On April 20, 2006, Carl Durrenberger documented on his blog the fact that roughly half of the 33 "Unwritten Rules of Management" published by William H. Swanson, the CEO of Raytheon, were lifted verbatim and without attribution from W.J King's 1944 work "The Unwritten Laws of Engineering", published by the American Society of Mechanical Engineers.
On April 23, 2006, David Zhou documented in the Harvard Crimson that "Kaavya Viswanathan’s ‘Opal Mehta’ includes several passages nearly identical to another author’s earlier work".
The search {Viswanathan plagiarism} gets 143,000 hits on Google, and 757 on Google News (is that all? it seems like it should be millions...). In contrast, {Swanson plagiarism} get 42,300 hits on Google, and a mere 32 on Google News.
As David Leonhardt points out in today's NYT ("Rule No. 35: reread rule on integrity"),
That is too bad, because in the scheme of things his character matters a lot more than hers does.
[Update: Leslie Wayne's update, "Raytheon Punishes Chief Executive for Lifting Text", cites The Boston Herald as documenting that
Mr. Swanson had also lifted the first four of his rules from a 2001 Wall Street Journal article written by Defense Secretary Donald Rumsfeld that was called "Rumsfeld Rules." For instance, the first rule in both Mr. Swanson's book and Mr. Rumsfeld's article is the same -- "Learn to say 'I don't know.' If used when appropriate, it will be used often."
The Herald also found that Mr. Swanson's rule No. 32 is similar to a life lesson about rude treatment of waiters that was contained in the book "Dave Barry Turns 50," written by Mr. Barry, a syndicated humor columnist.
I believe that makes 21 out of 33 rules so far found to be plagiarized.
The punishment? Well, depending on how you look at it, either a million dollars or not much:
The company decided to freeze Mr. Swanson's 2006 salary at its 2005 level and cut Mr. Swanson's 2006 restricted stock award by 20 percent. In 2005, Mr. Swanson received a salary of $1.12 million and a restricted stock award of $2.96 million. A person close to the board, who was granted anonymity because he was disclosing proprietary information, said the reductions amounted to about $1 million in lost compensation.

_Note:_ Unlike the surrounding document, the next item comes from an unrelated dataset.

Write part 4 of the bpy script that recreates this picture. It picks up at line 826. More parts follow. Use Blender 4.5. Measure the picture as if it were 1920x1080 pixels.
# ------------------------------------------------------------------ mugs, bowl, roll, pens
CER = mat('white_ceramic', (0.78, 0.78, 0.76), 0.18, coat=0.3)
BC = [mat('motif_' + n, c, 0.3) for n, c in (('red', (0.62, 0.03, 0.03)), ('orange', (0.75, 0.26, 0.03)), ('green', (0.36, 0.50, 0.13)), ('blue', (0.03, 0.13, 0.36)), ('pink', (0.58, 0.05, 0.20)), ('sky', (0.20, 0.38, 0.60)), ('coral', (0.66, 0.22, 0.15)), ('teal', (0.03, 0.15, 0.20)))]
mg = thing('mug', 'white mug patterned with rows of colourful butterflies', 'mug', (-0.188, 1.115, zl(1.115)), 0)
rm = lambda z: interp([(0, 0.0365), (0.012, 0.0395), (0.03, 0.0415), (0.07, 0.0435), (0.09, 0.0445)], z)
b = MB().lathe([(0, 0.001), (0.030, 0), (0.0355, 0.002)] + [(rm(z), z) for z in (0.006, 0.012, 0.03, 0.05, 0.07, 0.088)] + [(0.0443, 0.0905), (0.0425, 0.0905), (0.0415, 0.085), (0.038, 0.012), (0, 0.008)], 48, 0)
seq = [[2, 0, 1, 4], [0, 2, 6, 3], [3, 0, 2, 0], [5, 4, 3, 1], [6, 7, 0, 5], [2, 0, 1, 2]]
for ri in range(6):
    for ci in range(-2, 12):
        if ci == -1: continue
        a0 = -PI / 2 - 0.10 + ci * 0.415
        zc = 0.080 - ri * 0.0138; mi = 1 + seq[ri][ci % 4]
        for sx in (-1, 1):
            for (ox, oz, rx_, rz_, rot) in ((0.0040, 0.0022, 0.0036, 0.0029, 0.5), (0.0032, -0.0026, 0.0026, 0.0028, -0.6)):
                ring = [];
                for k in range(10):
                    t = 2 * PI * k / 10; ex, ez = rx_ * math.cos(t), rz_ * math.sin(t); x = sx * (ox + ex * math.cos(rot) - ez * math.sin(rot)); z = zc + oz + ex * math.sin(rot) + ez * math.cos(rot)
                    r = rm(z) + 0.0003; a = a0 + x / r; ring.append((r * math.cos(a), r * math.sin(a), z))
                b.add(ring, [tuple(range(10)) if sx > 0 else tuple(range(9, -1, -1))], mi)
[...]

Since 20% of $2.96 million is only $592K, I guess that means they were planning to raise his base salary by about $408K. Tough times, Bill.
Swanson is a graduate of Cal Poly, whose policy on Academic Dishonesty defines plagiarism as "the act of using the ideas or work of another person or persons as if they were one's own, without giving proper credit to the source", and asserts that
The penalty for cheating requires an "F" course grade and further attendance in the course of [sic] is prohibited.
It doesn't say anything about a 20% reduction in stock awards, though. That's harsh.]